Pick a project having a really good writer/engineer pair and send the
writer to the technical meetings. You don't have to wait for a new
project to start. The books may be in progress. Just get the writer `] inside
the meeting room every time. It may not accomplish much at
first, but results will come. Now you have project # 1 underway.
Get a writer assigned to a new project, and have the Pubs Boss
introduce the writer to the engineering leaders. Use the old
scheduling topics at the first leader meetings. FIND OUT WHEN & WHERE
THE NEXT PROJECT MEETING WILL BE HELD!
Have the writer JUST SHOW UP EVERY TIME at the initial project
planning meetings. This may be a year or more before writing start.
Replace the writer if needed, send substitutes when needed, but
always have that Pubs Presence at the meeting. Project # 2 is
underway.
Keep at it, covering more and more projects this way until you are on top of
every project.
Be absolutely sure to keep any deadline promises once made. THEY may slip
behind, which is catchup time for Pubs, but never miss a deadline **after**
development is finished.
TRICKS:
Volunteer to be the meeting recorder and get the minutes out fast. Don't worry
about gender issues or secretarial image. You have a Higher Goal.
Bring donuts for morning meetings and cookies for afternoon meetings.
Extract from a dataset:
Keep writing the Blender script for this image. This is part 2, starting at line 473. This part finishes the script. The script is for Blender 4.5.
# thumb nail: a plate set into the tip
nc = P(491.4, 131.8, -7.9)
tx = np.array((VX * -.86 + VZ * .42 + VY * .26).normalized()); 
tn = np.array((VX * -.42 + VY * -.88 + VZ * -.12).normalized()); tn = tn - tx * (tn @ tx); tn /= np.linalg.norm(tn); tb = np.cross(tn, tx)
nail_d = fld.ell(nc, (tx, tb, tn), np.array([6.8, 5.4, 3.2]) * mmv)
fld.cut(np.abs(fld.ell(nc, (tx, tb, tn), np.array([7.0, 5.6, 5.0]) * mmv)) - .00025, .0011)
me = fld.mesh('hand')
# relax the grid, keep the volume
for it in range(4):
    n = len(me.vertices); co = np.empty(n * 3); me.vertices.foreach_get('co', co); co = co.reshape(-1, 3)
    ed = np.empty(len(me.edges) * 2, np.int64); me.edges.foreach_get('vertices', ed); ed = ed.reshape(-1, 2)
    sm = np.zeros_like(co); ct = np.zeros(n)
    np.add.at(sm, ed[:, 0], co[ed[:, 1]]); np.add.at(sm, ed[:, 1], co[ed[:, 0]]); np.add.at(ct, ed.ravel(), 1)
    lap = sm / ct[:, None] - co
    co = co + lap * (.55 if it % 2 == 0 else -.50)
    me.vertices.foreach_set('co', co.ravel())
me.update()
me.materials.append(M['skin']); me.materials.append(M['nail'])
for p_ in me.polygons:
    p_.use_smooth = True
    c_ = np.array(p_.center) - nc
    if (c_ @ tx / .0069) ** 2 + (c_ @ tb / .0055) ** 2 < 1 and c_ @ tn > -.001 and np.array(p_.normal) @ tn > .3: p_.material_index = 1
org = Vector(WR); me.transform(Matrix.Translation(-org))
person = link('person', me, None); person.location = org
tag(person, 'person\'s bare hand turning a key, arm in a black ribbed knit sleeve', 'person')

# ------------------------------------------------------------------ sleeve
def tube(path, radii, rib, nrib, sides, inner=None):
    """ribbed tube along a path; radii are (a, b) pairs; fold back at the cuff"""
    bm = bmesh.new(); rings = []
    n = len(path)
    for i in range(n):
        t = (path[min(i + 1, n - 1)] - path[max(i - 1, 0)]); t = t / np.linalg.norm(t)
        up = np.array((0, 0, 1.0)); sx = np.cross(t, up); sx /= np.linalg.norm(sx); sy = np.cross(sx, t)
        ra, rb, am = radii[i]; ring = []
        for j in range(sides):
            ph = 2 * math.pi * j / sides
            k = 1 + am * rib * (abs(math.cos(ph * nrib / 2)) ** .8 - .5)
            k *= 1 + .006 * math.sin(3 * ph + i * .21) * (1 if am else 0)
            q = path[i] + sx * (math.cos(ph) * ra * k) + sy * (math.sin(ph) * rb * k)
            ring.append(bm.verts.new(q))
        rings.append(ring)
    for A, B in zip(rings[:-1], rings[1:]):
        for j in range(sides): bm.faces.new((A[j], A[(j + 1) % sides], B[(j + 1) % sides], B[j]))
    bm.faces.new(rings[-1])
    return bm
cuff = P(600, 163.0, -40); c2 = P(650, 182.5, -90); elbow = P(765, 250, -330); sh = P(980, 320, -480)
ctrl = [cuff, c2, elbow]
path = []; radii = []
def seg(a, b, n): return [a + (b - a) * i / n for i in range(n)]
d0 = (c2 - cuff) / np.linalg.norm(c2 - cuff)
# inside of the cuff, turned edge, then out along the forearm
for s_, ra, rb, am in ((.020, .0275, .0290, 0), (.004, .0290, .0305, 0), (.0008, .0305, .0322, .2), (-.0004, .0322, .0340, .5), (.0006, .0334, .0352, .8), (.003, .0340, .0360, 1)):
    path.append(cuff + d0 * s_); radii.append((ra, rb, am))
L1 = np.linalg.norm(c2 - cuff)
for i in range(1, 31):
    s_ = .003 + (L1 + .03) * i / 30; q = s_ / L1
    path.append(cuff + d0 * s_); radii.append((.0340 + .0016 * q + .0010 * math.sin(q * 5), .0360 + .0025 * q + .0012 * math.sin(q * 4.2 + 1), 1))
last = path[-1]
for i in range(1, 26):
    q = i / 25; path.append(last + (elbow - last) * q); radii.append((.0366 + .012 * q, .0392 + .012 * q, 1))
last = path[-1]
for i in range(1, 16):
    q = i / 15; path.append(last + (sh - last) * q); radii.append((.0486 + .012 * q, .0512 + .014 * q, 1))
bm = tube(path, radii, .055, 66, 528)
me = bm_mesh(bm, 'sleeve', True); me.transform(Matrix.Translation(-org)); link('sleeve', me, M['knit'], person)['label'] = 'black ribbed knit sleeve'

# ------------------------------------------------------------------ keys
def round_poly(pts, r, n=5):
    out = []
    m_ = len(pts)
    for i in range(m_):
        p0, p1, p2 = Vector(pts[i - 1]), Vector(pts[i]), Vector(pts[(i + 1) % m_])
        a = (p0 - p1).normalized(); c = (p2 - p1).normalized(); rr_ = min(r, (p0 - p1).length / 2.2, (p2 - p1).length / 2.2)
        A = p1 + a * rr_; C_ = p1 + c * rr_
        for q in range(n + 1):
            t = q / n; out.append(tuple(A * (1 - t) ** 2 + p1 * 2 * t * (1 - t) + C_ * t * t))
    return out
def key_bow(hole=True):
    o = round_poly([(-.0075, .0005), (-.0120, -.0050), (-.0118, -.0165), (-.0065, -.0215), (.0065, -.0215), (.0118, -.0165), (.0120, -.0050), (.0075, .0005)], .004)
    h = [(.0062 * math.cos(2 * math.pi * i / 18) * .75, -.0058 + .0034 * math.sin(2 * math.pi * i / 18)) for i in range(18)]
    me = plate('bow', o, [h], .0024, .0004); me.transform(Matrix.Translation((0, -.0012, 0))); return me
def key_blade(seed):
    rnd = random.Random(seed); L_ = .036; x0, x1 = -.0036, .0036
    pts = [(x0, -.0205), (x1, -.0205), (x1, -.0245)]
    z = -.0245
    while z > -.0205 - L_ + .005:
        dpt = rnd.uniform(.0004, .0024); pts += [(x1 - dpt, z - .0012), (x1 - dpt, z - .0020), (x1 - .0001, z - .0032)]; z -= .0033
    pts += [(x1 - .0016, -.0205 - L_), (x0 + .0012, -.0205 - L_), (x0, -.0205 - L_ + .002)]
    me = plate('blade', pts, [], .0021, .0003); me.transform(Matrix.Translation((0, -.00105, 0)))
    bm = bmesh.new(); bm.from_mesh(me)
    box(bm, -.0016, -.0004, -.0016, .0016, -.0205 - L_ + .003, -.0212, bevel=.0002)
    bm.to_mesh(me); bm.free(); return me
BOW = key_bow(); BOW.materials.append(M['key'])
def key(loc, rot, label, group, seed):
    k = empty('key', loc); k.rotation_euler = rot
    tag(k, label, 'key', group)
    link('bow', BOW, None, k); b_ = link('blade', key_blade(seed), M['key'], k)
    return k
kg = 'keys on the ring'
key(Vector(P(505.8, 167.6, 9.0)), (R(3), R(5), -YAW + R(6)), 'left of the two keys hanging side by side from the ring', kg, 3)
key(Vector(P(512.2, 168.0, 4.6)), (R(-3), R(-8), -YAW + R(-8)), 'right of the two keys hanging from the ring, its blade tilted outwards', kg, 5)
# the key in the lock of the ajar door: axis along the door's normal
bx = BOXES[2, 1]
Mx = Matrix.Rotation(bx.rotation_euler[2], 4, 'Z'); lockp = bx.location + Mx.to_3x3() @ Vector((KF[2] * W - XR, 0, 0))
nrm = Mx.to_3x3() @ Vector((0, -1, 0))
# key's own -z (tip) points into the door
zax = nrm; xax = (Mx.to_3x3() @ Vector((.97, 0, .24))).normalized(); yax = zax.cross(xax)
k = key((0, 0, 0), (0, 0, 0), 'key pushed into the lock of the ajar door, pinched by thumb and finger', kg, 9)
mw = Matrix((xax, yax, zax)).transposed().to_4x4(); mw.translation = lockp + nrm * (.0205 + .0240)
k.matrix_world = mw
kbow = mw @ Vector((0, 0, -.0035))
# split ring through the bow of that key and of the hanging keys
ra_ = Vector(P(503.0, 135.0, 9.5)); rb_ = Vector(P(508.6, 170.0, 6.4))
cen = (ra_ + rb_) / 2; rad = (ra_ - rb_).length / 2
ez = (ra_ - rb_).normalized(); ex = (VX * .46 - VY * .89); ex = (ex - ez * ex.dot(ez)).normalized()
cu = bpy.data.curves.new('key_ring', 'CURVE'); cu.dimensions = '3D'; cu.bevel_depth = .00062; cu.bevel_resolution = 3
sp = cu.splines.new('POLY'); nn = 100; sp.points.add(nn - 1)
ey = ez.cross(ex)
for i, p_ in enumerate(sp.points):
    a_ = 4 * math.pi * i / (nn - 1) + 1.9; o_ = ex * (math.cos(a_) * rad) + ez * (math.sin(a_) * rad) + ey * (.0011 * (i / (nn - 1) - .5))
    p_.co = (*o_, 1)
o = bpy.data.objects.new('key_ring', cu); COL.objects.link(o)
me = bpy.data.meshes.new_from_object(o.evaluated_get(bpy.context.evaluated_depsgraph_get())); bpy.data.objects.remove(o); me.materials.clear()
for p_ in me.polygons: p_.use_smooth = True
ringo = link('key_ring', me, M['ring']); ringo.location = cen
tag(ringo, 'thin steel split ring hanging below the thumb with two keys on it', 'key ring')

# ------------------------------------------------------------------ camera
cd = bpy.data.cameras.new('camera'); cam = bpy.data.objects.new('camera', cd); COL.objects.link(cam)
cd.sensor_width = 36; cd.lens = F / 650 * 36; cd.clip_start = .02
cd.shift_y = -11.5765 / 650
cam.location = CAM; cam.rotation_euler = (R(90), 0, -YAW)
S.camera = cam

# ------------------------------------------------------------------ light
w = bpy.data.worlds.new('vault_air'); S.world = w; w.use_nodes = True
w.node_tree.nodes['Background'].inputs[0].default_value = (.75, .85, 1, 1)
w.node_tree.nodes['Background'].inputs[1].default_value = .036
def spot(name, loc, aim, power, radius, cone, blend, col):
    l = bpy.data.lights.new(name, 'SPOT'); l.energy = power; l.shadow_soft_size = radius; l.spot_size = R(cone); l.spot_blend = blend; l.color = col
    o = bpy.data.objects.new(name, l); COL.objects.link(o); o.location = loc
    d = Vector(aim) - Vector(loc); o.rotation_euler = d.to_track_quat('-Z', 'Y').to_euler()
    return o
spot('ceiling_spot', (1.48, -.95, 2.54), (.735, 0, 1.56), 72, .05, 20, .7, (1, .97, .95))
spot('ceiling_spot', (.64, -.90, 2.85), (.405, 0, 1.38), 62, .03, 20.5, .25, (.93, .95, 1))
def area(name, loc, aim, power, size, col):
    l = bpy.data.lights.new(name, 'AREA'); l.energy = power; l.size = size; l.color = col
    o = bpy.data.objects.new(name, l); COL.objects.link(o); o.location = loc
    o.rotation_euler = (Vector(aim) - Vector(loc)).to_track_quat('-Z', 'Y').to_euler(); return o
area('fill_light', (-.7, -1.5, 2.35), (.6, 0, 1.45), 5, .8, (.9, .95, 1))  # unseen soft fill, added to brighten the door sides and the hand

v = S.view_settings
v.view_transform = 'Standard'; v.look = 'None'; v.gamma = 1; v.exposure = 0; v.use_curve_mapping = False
Don't
overdo it, don`t allow ANY appearance of obsequious propitiation.
Your company MAY have some standard that governs how projects are approved,
started, tracked, ended, continued, supported afterwards, etc. Get Pubs
included in this standard. Require Pubs available at formal release, and work
back earlier from there -- final draft date, first draft date, etc -- until
Pubs is in on the project approval point.
These are some of the tactics I have used, and my groups have used, to great
success. It can be a long haul.
A TALE
My current group has a historical tale of a few years ago about the first time
a writer actually went to the Forbidden Territory of the developer's floor to
ask a question. Verboten! Taboo! Do Not Disturb Engineers! At first engineers
just gaped at the writer. Muttered news spread. Three or four engineers
approached the writer. AND APPLAUDED! MORE APPLAUSE! CHEERS! A totally
artificial, bonehead management edict of separation came crashing down.
MEETINGS PHILOSOPHY
Personally, as both writer and manager, I always attended whatever meetings I
felt I should be in on. Maybe not the Board of Directors meetings, but, well,
almost any meeting. With the forthright approach, pure intentions and pleasant
smile, I have never been bounced from a meeting.
SUMMARY
Like the fabled camel, get your nose inside the tent.
Regards,
Dick Dimock Artfully Senior Tech Writer, attending meetings at
AT&T Global Information Solutions in lovely
El Segundo, CA Where we hold overlunch meetings to get business
done in between meetings. El Segundo has a nice park
where we occasionally have a pizza fest meeting. I
have sneaked out to the park with my laptop and
written real manual stuff. Between meetings.